-- What the exercise asks --
Take the lines from the beginning of the data below through the line holding "return CAM_R @" and return exactly those.

*** Data rows

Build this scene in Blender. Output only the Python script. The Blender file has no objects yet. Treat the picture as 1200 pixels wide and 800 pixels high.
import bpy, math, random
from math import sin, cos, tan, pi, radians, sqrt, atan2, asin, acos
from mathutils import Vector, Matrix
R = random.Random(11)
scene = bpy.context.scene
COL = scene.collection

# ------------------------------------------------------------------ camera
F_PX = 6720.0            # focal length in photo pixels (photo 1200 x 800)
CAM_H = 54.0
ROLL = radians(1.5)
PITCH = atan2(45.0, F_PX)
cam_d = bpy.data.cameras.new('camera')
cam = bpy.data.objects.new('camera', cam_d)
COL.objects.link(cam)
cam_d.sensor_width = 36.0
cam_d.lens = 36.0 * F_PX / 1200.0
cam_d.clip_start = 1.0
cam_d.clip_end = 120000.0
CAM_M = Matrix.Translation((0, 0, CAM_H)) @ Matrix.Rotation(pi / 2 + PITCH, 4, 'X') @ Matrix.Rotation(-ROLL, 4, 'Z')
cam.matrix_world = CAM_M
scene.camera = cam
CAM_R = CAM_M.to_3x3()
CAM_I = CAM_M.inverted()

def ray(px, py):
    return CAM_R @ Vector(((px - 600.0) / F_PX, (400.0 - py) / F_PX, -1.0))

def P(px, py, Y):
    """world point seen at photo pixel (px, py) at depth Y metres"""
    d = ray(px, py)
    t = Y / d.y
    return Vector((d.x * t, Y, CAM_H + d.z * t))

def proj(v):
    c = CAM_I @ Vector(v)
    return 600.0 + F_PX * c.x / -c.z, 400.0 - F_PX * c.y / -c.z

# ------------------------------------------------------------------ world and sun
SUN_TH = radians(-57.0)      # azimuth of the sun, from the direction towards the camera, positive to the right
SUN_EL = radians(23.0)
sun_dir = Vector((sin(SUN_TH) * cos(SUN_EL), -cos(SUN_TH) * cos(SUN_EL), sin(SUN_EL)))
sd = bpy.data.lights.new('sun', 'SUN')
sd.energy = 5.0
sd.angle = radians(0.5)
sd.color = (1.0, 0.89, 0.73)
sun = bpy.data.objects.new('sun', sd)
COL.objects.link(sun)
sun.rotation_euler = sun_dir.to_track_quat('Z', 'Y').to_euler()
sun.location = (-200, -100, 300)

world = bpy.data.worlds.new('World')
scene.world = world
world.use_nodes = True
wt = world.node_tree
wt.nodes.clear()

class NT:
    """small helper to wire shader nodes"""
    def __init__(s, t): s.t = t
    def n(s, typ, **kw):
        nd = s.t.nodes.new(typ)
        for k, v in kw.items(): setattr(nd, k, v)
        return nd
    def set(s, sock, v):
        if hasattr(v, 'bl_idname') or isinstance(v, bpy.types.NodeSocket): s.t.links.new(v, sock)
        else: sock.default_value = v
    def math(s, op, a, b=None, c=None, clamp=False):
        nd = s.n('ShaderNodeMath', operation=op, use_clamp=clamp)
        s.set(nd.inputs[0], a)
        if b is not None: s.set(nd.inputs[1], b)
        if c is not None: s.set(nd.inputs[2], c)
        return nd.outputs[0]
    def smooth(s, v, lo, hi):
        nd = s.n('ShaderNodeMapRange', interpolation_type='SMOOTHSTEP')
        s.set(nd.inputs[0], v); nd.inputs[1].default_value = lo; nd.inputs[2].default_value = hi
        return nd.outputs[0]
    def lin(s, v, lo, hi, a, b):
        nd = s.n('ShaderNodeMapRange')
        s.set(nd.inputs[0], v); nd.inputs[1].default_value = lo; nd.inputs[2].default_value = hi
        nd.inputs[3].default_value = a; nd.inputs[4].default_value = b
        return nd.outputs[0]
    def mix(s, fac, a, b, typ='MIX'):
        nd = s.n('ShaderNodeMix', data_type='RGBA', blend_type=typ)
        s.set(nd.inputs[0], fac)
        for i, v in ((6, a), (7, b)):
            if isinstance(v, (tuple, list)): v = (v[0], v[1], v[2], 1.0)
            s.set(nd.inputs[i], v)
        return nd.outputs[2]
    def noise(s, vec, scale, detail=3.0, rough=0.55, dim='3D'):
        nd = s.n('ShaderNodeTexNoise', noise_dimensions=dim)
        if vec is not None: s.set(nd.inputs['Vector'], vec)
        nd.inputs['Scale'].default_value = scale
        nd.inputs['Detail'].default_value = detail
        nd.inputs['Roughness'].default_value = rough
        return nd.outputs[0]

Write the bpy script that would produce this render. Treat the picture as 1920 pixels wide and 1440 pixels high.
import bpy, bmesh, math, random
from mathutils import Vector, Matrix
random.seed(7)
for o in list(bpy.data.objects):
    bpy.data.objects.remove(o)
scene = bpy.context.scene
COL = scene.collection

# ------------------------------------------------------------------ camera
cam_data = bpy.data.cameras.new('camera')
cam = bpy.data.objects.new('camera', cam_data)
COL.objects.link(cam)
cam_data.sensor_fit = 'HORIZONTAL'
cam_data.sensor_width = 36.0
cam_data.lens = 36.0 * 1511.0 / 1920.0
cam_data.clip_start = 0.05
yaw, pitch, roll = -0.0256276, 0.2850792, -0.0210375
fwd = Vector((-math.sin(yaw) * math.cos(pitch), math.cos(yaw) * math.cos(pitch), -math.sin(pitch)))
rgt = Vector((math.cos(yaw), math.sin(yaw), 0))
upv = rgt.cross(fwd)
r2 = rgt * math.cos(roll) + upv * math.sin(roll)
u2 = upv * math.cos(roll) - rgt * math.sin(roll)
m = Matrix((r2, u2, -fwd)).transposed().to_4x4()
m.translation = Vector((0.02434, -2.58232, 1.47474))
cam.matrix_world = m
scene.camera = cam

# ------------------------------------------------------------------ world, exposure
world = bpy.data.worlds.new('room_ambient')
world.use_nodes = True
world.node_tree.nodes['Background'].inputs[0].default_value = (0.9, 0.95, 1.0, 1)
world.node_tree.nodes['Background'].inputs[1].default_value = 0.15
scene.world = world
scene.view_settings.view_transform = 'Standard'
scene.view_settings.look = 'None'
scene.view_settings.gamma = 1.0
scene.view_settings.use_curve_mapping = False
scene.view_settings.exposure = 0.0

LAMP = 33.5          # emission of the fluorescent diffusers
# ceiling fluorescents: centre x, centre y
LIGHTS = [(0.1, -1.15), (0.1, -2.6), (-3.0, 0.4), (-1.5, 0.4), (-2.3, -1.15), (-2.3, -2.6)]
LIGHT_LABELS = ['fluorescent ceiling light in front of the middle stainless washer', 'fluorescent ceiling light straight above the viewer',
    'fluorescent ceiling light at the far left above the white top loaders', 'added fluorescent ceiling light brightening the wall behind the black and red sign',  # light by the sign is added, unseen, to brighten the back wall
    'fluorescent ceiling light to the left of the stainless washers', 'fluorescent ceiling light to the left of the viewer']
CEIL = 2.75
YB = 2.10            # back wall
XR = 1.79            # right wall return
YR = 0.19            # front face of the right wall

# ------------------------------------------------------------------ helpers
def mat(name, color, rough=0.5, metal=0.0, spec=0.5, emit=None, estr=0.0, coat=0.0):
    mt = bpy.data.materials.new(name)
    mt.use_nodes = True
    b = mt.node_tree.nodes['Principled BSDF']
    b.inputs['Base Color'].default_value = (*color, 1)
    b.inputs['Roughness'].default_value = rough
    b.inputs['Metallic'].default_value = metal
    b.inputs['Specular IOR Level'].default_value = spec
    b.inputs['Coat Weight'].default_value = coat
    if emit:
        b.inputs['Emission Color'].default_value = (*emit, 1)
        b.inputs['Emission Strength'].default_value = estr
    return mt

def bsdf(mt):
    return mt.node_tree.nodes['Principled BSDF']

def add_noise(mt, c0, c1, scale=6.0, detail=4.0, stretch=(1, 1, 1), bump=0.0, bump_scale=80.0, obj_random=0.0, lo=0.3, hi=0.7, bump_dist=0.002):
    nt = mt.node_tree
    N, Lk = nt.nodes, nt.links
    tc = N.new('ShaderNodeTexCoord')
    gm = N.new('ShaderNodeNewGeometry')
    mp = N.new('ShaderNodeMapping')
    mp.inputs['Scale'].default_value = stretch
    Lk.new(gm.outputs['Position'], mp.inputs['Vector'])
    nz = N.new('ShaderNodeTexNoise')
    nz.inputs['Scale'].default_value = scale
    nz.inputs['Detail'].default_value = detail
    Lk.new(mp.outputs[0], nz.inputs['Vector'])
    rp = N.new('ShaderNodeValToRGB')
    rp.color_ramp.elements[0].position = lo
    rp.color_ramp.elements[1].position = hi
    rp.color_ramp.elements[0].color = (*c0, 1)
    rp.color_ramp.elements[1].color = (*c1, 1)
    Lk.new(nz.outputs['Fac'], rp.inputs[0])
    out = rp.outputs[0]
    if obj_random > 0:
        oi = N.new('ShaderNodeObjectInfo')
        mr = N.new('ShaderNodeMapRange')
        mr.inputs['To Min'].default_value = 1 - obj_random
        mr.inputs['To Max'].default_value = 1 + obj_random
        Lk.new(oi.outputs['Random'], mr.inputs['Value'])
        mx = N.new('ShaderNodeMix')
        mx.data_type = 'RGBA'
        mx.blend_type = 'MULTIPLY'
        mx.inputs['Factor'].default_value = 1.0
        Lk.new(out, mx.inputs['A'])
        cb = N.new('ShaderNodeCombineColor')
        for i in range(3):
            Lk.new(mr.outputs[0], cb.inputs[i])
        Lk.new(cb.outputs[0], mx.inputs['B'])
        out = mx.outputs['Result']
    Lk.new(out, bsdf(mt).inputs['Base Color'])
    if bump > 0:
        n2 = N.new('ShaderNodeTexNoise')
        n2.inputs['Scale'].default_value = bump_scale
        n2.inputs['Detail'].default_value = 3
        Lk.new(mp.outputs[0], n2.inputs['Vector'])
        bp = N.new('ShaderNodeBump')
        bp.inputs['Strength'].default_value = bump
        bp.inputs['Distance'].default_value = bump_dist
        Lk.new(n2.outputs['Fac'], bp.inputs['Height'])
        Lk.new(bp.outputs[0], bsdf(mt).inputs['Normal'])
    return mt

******

-- Solution to this task --
Build this scene in Blender. Output only the Python script. The Blender file has no objects yet. Treat the picture as 1200 pixels wide and 800 pixels high.
import bpy, math, random
from math import sin, cos, tan, pi, radians, sqrt, atan2, asin, acos
from mathutils import Vector, Matrix
R = random.Random(11)
scene = bpy.context.scene
COL = scene.collection

# ------------------------------------------------------------------ camera
F_PX = 6720.0            # focal length in photo pixels (photo 1200 x 800)
CAM_H = 54.0
ROLL = radians(1.5)
PITCH = atan2(45.0, F_PX)
cam_d = bpy.data.cameras.new('camera')
cam = bpy.data.objects.new('camera', cam_d)
COL.objects.link(cam)
cam_d.sensor_width = 36.0
cam_d.lens = 36.0 * F_PX / 1200.0
cam_d.clip_start = 1.0
cam_d.clip_end = 120000.0
CAM_M = Matrix.Translation((0, 0, CAM_H)) @ Matrix.Rotation(pi / 2 + PITCH, 4, 'X') @ Matrix.Rotation(-ROLL, 4, 'Z')
cam.matrix_world = CAM_M
scene.camera = cam
CAM_R = CAM_M.to_3x3()
CAM_I = CAM_M.inverted()

def ray(px, py):
    return CAM_R @ Vector(((px - 600.0) / F_PX, (400.0 - py) / F_PX, -1.0))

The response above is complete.